§ **GOAL OF THE EXERCISE**: Start at the line that has "The Blender Python" and stop at the line that has "board('end_board', brl, (.474, y, AP". Print those lines and all lines between them exactly, and nothing more.

§ **EXCERPTED RECORDS**:

=-=-=-=-=

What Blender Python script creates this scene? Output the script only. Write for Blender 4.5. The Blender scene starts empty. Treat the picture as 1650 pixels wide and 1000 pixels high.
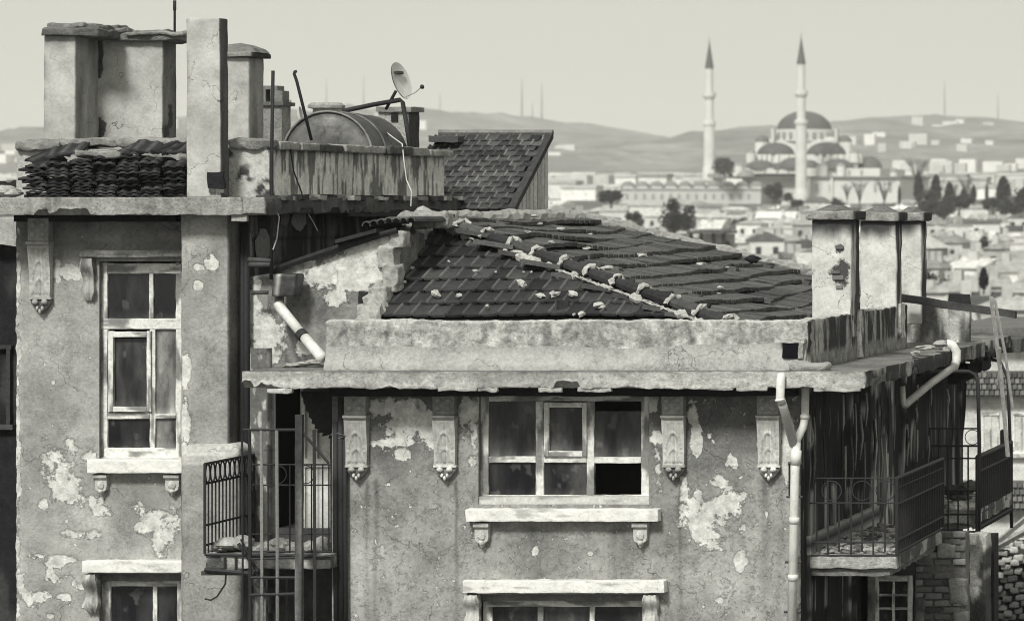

=-=-=-=-=

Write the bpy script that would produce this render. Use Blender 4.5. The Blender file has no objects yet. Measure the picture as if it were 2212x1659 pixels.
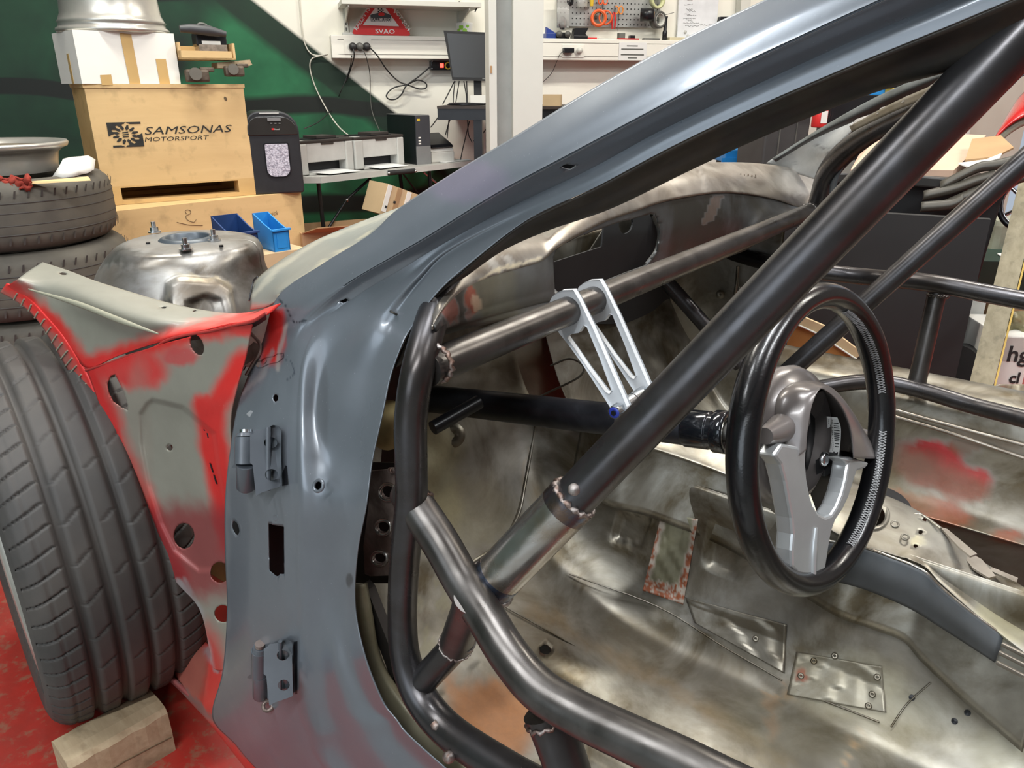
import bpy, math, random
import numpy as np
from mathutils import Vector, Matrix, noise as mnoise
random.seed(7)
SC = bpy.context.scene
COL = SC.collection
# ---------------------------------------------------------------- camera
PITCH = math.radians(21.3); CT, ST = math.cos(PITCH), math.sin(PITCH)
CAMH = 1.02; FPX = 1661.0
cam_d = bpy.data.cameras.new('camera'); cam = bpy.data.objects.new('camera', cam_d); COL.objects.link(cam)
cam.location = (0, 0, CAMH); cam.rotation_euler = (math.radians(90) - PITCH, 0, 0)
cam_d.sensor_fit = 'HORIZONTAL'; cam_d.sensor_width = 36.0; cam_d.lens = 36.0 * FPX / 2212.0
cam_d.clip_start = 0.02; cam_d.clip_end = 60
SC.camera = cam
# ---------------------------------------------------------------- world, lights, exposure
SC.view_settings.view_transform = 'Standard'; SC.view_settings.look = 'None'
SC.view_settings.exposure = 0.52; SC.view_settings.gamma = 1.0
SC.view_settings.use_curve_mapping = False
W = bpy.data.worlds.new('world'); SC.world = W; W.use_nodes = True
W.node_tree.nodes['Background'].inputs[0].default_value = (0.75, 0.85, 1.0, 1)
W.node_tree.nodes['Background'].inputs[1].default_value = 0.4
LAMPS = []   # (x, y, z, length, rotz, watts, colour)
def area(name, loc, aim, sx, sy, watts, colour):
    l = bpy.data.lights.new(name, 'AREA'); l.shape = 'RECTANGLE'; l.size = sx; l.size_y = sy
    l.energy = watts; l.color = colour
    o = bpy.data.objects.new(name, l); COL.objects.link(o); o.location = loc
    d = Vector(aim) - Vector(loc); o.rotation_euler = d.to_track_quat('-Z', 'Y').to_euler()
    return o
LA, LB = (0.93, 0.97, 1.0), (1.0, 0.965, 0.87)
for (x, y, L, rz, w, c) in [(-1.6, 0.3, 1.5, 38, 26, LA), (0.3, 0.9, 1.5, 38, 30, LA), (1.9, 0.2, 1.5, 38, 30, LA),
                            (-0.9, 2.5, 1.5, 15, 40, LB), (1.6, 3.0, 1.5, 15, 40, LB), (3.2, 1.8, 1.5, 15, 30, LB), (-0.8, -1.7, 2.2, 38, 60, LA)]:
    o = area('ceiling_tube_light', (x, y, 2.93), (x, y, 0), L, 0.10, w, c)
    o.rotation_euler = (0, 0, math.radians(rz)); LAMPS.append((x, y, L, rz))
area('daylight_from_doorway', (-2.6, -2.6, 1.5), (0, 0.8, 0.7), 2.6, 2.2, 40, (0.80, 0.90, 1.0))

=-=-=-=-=

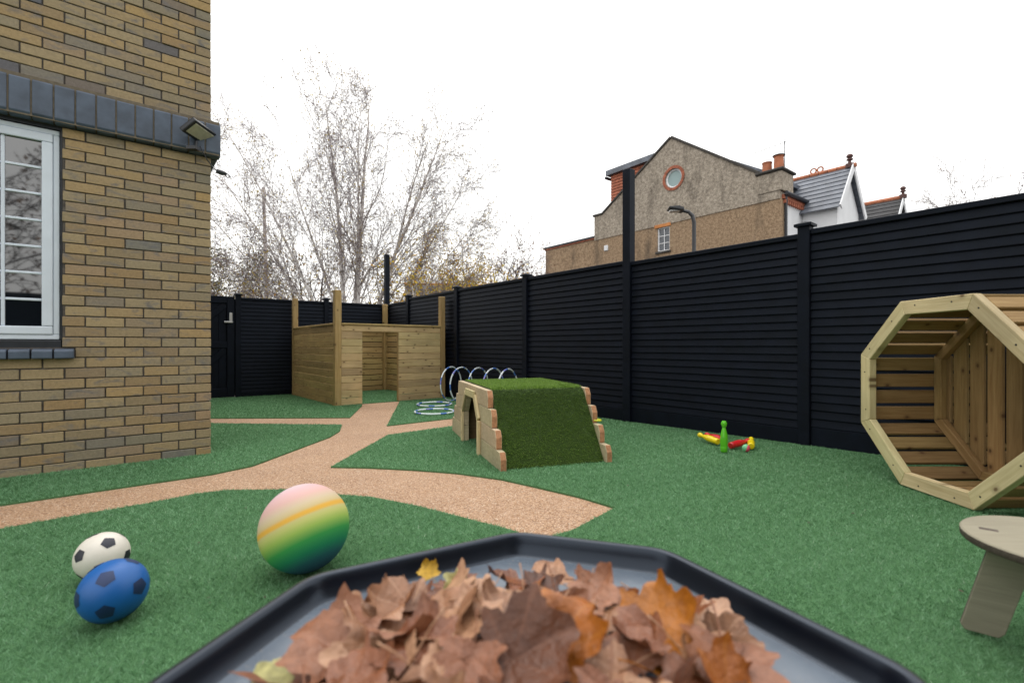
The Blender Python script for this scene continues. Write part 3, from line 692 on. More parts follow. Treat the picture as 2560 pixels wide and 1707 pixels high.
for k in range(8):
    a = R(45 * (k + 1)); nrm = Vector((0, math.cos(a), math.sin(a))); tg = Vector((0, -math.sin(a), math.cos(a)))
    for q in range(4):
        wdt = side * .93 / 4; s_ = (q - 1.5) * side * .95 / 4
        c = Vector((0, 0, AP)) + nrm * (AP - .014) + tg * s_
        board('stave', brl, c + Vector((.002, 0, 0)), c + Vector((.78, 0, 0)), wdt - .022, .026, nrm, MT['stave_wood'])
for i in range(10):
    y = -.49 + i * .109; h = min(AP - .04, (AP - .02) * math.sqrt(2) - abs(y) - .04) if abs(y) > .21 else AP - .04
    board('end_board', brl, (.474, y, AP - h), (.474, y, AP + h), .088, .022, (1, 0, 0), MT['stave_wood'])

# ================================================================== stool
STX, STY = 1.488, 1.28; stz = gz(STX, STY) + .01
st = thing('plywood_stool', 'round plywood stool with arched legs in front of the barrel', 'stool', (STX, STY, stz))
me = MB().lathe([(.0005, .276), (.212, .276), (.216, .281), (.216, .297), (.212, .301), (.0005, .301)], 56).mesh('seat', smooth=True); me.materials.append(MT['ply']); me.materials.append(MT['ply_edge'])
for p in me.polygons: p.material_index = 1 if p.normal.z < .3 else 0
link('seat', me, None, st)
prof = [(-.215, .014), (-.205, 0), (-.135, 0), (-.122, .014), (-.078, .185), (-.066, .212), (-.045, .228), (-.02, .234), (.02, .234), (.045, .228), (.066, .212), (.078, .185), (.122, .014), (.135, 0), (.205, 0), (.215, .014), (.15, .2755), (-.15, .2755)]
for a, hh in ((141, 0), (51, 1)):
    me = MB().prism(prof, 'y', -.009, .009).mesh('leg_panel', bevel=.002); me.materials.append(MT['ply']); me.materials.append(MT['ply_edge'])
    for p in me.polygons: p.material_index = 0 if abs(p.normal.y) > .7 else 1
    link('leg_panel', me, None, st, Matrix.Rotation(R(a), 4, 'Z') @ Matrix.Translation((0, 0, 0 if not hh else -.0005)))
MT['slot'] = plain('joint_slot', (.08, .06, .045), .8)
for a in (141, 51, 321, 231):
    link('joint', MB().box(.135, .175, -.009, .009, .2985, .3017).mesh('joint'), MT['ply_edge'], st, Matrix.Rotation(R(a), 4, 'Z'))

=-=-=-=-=

§ **SOLUTION**:
The Blender Python script for this scene continues. Write part 3, from line 692 on. More parts follow. Treat the picture as 2560 pixels wide and 1707 pixels high.
for k in range(8):
    a = R(45 * (k + 1)); nrm = Vector((0, math.cos(a), math.sin(a))); tg = Vector((0, -math.sin(a), math.cos(a)))
    for q in range(4):
        wdt = side * .93 / 4; s_ = (q - 1.5) * side * .95 / 4
        c = Vector((0, 0, AP)) + nrm * (AP - .014) + tg * s_
        board('stave', brl, c + Vector((.002, 0, 0)), c + Vector((.78, 0, 0)), wdt - .022, .026, nrm, MT['stave_wood'])
for i in range(10):
    y = -.49 + i * .109; h = min(AP - .04, (AP - .02) * math.sqrt(2) - abs(y) - .04) if abs(y) > .21 else AP - .04
    board('end_board', brl, (.474, y, AP - h), (.474, y, AP + h), .088, .022, (1, 0, 0), MT['stave_wood'])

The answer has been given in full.